>> BEGIN Supplied records

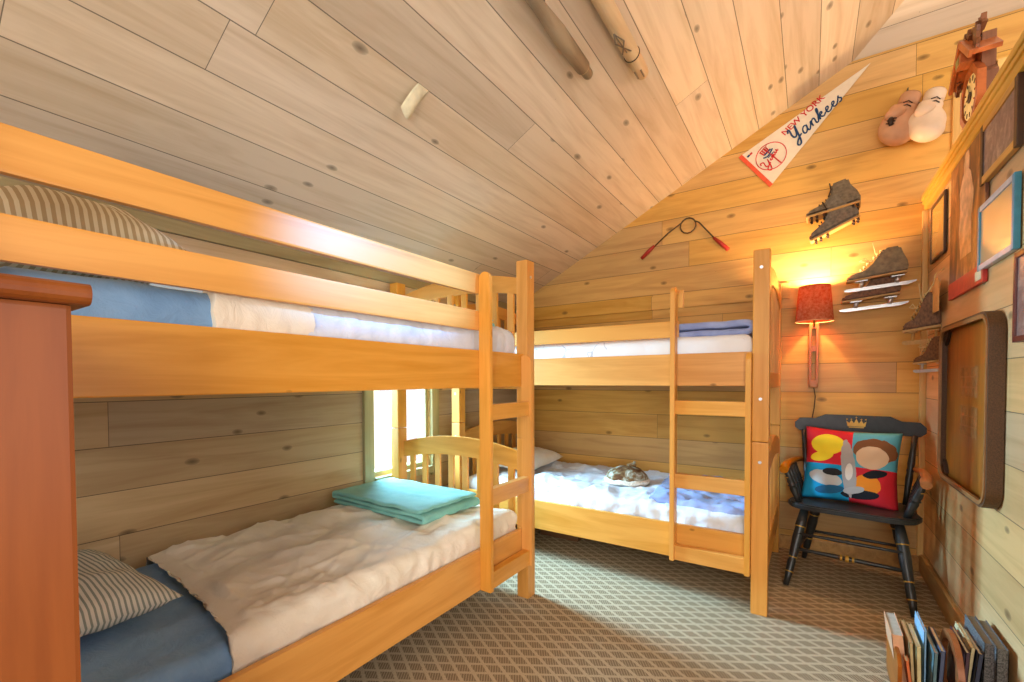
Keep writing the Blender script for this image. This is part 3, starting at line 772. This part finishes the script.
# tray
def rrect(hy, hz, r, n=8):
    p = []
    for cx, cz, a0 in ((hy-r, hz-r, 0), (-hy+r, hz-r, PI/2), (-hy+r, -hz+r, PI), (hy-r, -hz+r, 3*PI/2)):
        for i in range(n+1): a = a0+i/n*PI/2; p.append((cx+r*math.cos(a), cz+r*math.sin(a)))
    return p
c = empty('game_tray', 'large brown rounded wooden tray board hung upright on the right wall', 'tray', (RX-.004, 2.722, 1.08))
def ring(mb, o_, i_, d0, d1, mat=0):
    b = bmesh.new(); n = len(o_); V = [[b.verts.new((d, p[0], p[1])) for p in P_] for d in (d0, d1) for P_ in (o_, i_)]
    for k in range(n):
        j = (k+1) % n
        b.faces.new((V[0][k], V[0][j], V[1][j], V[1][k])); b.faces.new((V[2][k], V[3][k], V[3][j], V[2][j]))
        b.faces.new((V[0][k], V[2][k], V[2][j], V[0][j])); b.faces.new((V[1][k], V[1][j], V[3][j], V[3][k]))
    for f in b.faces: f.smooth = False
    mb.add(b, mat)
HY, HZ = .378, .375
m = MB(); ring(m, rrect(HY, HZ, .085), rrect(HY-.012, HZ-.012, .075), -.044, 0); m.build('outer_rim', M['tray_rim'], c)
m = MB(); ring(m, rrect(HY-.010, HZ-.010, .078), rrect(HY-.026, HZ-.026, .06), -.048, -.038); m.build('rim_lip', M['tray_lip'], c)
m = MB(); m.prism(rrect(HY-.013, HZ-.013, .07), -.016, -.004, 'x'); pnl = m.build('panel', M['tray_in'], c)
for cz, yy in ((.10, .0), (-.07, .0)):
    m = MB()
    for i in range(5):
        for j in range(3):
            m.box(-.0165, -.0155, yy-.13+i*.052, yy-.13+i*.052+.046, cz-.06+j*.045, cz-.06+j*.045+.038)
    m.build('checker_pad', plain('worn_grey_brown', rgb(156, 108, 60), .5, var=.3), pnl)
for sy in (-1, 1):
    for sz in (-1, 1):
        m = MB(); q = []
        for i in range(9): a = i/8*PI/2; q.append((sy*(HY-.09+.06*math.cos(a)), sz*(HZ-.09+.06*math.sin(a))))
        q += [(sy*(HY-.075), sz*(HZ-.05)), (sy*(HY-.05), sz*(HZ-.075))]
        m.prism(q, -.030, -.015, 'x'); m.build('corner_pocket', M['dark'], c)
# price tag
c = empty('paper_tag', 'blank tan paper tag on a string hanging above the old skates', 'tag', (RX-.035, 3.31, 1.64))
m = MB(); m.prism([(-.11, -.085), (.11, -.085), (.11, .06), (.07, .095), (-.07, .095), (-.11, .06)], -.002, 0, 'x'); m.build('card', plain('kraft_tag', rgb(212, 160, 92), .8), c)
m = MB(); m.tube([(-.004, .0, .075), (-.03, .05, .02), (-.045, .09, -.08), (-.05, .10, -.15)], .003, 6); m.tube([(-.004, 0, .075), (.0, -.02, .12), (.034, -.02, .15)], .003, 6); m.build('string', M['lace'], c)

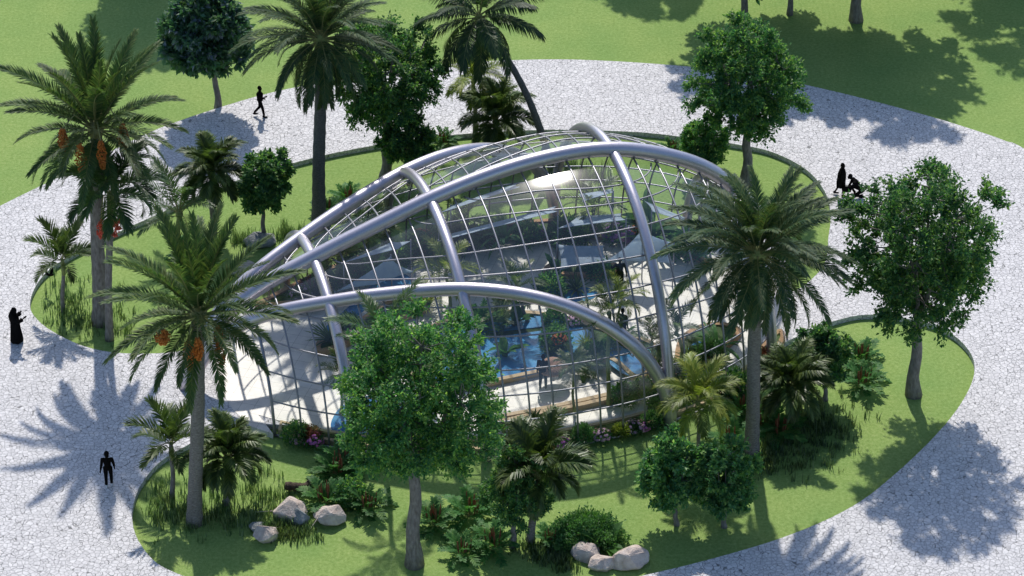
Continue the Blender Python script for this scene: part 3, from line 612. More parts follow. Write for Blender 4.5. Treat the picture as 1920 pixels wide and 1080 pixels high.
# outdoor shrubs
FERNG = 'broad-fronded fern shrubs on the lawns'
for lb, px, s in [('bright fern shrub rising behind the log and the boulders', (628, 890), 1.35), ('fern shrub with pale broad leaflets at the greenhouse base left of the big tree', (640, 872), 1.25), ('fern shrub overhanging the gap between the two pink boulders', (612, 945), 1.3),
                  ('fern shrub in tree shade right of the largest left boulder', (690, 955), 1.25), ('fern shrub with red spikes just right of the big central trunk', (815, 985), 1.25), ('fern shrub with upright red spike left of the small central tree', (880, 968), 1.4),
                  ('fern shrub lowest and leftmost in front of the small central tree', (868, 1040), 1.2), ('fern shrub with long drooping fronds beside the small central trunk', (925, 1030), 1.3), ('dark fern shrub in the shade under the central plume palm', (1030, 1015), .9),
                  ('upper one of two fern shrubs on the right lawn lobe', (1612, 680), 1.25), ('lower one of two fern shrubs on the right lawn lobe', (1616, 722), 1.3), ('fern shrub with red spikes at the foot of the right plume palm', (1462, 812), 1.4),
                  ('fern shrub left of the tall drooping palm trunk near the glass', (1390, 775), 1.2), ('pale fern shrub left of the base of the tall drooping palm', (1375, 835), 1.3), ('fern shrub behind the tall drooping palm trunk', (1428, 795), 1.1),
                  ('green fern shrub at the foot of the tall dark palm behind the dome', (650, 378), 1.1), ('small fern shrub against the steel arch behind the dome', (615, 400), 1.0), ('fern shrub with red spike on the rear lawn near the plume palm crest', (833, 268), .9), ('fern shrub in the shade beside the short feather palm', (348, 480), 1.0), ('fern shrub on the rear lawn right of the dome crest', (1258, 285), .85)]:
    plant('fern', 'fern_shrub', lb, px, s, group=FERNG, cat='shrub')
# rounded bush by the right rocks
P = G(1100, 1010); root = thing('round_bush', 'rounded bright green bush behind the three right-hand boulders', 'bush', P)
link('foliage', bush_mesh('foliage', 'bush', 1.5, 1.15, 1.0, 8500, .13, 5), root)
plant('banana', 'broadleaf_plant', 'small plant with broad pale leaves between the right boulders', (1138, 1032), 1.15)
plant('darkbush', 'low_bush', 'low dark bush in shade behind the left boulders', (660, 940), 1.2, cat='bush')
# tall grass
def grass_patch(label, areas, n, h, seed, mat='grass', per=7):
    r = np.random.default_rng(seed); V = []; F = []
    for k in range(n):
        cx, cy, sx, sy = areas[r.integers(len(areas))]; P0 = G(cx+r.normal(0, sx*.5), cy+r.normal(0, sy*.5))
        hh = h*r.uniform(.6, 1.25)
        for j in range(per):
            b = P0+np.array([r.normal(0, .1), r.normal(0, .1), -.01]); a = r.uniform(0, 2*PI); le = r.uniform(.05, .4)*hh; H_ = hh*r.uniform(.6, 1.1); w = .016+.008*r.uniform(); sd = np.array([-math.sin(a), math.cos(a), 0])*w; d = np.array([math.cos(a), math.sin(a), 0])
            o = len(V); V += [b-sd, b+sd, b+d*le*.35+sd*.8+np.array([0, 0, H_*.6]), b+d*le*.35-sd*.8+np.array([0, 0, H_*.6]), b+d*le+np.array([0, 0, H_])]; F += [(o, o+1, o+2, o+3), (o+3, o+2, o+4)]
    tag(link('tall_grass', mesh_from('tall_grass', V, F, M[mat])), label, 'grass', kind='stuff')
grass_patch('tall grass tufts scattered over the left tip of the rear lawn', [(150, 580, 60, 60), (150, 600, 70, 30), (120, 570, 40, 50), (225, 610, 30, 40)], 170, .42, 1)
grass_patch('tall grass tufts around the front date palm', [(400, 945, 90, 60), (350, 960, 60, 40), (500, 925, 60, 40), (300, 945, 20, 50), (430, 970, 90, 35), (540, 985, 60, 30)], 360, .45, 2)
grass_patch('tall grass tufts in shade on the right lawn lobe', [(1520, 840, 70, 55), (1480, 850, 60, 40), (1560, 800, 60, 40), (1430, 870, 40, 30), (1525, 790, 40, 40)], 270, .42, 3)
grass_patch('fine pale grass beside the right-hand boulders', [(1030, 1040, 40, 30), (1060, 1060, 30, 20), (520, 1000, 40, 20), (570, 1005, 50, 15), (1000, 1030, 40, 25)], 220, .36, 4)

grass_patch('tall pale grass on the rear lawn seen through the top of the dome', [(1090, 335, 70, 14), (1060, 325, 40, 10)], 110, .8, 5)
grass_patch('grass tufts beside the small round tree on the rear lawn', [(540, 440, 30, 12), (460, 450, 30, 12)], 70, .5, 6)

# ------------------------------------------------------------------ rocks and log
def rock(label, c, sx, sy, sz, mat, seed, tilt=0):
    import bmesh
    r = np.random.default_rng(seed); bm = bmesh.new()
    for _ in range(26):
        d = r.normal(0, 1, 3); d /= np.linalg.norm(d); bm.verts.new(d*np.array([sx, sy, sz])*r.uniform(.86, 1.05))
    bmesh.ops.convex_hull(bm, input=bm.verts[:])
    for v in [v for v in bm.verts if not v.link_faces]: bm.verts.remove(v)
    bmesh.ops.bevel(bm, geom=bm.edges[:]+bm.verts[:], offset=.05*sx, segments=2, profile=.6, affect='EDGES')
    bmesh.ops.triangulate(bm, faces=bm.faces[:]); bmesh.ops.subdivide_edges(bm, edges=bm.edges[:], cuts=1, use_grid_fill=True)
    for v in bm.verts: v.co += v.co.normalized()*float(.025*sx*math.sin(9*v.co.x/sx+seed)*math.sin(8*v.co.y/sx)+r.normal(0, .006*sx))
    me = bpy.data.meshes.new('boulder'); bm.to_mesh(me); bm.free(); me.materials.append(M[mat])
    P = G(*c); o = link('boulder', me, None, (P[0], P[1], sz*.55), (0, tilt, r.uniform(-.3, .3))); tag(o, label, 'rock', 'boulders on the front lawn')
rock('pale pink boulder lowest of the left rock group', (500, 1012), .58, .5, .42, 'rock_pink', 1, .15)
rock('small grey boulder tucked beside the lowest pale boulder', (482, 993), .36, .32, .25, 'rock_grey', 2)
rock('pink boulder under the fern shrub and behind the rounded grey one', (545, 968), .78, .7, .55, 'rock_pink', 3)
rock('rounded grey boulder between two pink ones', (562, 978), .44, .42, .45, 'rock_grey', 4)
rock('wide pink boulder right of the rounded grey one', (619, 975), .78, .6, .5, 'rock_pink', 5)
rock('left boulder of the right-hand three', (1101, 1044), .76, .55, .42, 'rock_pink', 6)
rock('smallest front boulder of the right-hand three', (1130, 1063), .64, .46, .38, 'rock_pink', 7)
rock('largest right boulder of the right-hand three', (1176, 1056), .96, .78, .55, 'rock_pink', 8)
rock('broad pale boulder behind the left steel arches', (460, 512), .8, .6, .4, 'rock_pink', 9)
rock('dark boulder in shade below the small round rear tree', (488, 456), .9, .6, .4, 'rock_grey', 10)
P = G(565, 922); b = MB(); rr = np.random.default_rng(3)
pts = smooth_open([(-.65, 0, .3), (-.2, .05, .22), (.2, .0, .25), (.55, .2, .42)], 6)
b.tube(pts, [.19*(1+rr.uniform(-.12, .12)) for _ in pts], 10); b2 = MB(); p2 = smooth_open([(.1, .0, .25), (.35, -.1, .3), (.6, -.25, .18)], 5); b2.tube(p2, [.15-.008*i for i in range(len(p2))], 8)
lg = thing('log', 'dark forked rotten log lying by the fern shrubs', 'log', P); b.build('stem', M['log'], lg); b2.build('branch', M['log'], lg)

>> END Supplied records

▶ **Problem to work on**
From the listing, copy each line containing the word "script".

▶ **Answer to this task**
Keep writing the Blender script for this image. This is part 3, starting at line 772. This part finishes the script.
Continue the Blender Python script for this scene: part 3, from line 612. More parts follow. Write for Blender 4.5. Treat the picture as 1920 pixels wide and 1080 pixels high.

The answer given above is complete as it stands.